Outra denúncia é de que madeireiras têm atuado ilegalmente nos lotes sem que haja fiscalização ou punição por parte do Instituto Brasileiro do Meio Ambiente e dos Recursos Naturais Renováveis (Ibama). Além disso, a passagem ininterrupta de caminhões estaria contribuindo com a destruição das estradas. As vias de acesso aos assentamentos foram asfaltadas no fim de 2006, mediante um convênio entre o Incra e a prefeitura de Anapu, mas já estão em péssimo estado, o que impede os agricultores de escoar sua produção. Para o procurador Marco Antônio Almeida, do MPF de Altamira, as estradas foram construídas de maneira incorreta, o que deverá ser investigado pelo Ministério Público.

"Basicamente, está faltando o Incra implementar de fato os PDSs", resume o procurador da República Felício Pontes Jr, também presente no encontro. Para os assentados, a garantia de condições para que o assentamento seja bem sucedido é responsabilidade do Incra e dos governos. "É muito fácil dizer que foram feitos vários assentamentos, mas depois não dar estrutura", reforça o padre. Na reunião do dia 15, o representante do Incra se comprometeu a aprovar os planos de manejo – que regulam a exploração das terras e dos recursos naturais na área dos PDSs – até agosto ou setembro de 2007.

Impunidade
Para os que dão prosseguimento à luta de Dorothy pelos direitos de trabalhadores e assentados, apesar de a impunidade ter diminuido na região, ela ainda continua reinando. "Se alguém disser que não tem ameaça está mentindo, mas melhorou. Ultimamente, não teve mais telefonema (com ameaças) para mim, por exemplo", descreve Padre Amaro.

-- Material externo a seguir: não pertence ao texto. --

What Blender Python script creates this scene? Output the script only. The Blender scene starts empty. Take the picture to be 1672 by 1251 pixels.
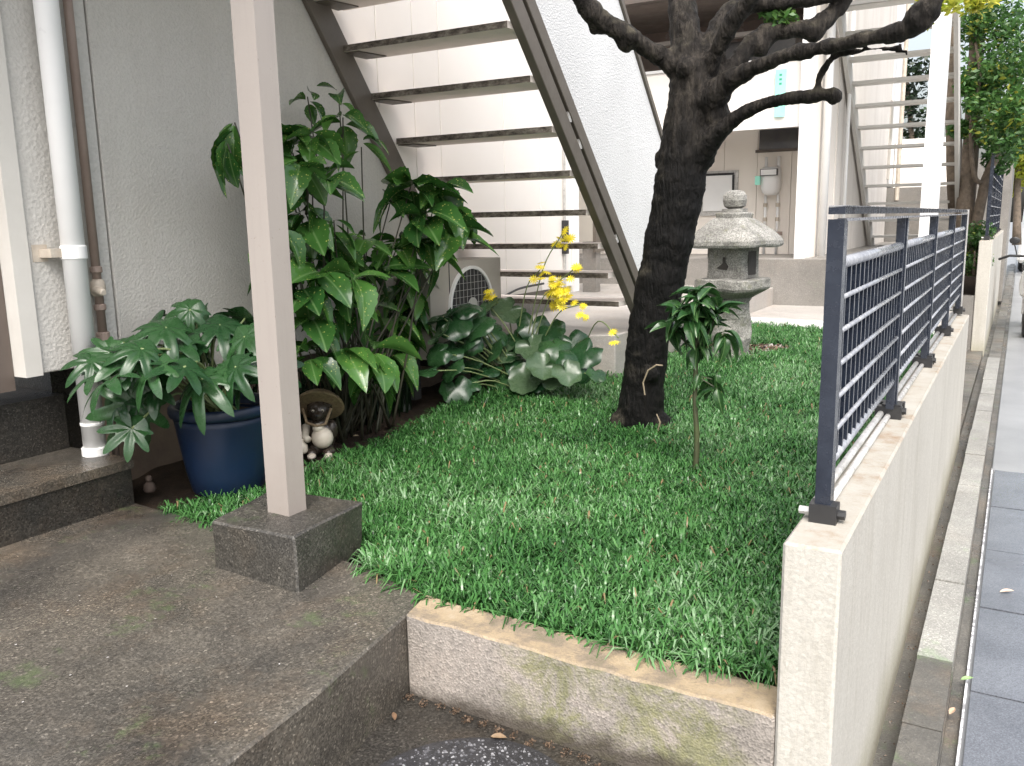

Coordenador da CPT em Anapu e amigo de Dorothy, ele é um dos ameaçados de morte na região. "Um dia, eu estava atravessando a praça e falaram alto no bar: ‘depois ele vai ter o mesmo destino da velha (Dorothy), e vai encher de polícia, de governo, do mundo inteiro aqui em Anapu'… Isso eu considero uma ameaça." Outro religioso intimidado por poderosos locais é D. Erwin Kräutler, bispo da prelazia do Xingu – que abrange Anapu -, sobretudo por sua insistência em uma investigação mais aprofundada sobre o consórcio de fazendeiros que teria encomendado a morte da missionária em 2005.

O religioso revela que muitas mortes, tidas como "briga de vizinho", estão ligadas aos conflitos de terra. "A polícia faz a investigação e não descobre nada, fica por isso mesmo", lamenta Amaro. Ele ressalta, no entanto, que o julgamento de Bida dá forças para a continuidade da luta. "Pouco a pouco, fazendeiros e madeireiros vão perdendo espaço", diz, otimista.

Órgãos federais
A repercussão nacional e internacional do assassinato de Dorothy levou à instalação, ainda em 2005, de postos do Ministério Público Federal e da Polícia Federal em Anapu e Altamira. "Embora as políticas públicas não tenham sido feitas a contento, os órgãos ajudaram a coibir as ameaças", considera Antonia Melo, militante dos Direitos Humanos, assessora da Organização das Mulheres do Campo e da Cidade, da Transamazônica e do Xingu.

Para ela, o envolvimento da polícia local com os poderosos era "público e notório". "Também esta situação foi coibida, mas não vamos dizer que hoje não aconteça". Antonia lembra que, em Altamira, têm acontecido muitos julgamentos com júri popular cujo resultado contraria os interesses dominantes. Ainda assim, a militante avalia que, se o julgamento de Vitalmiro Bastos de Moura tivesse ocorrido em Altamira, como queria a defesa do fazendeiro, o resultado seria outro, devido à influência que ele exerce sobre o poder judiciário da região.